Tests

Tests are are the top most layer of verification environment. Tests create the scenarios to verify if the DUT meets the requirement specification. Tests utilize the interface provided by the test bench to achieve the test objective. Common reusable code across tests should be part of the test bench.

In a constrained random test bench most of the checks are handled by the test bench itself. Highly test specific checks are implemented in the tests. Check implementation within the test should be minimized.

Tests use reusable stimulus generation sequences provided by the test bench. They constrain the stimulus generators and hooks provided by the test bench to achieve any synchronization required for the complex scenario generation.

Tests should be written in programmable way. Single feature verification for single configuration is a simple problem. Reality is never simple.  Most tests have to deal with the multiple features and multiple configurations. Tests organization becomes important to optimize the number of tests to cover all of them. We cannot just cover everything under a single constrained random test. Even though its constrained random features have to be spread out across multiple tests with the ability to enable and disable features and program certain specific configurations. This is done in order to manage the complexity.

Tests should be written such that they can be organized as tree. For example in simple communication interface verification, leaf nodes can be transmit only test, receive only test with node above them can be  transmit & receive concurrent test.
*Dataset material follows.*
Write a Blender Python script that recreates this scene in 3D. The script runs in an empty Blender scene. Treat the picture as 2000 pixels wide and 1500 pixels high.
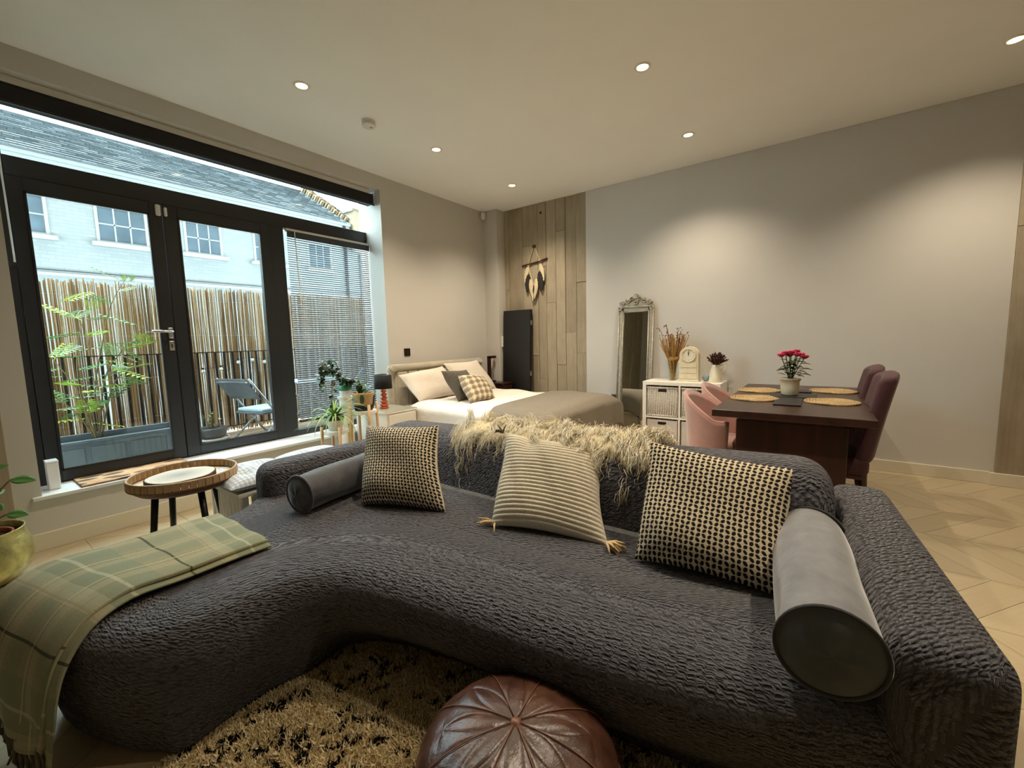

A single test could meet all three requirements but it should allow controls to do all three. Doing this type of upfront planning will help reduce the total the files created for the tests. Hence the maintenance effort.

Tests either by themselves or through the reusable sequences have to take care of completion of the stimulus generation.

Before starting on the test plan execution it’s important to asses which tests have commonality between them. These tests can be combined into single test with the provision to select the test specific code. This way the code reuse across the tests can be improved.

Once the tests are coded. Real verification execution starts. This is the major activity and most valuable activity of any verification project. All the test bench is built to see this day. Tests will have to be exercised in different configurations. It may be possible that different configurations of DUT are implemented as  different test benches. Care needs to be exercised to execute the tests in all applicable test bench areas. For constrained random tests based on the state space they are targeting the number of seeds with which it needs to be run is decided.

If the design does contain low power support through clock gating and multiple power domains, special low power simulations has to be exercised. Tests which do activate these low power sequences have to be selected for the execution under low power simulation.

If there are multiple instances of the design test has to take care of stimulating all the instances of it.

A test has to consider creating scenario of interest by stimulating combinations of concurrent interfaces, asynchronous events, getting to right state, right mix of the data stimulus generation and control stimulus generations coupled with the right combinations of features applicable. This has to be exercised across various functional configurations, structural configurations, multiple instances and low power simulations. Based on the state space it additionally needs to be seeded.

Bottom line every test has primary focus on specific scenario or feature but it has to be covered in lot of secondary variables which have effect on it. Covering the secondary variables has to be achieved through controlling the test variations by programming it or through adding random seeds of the same test.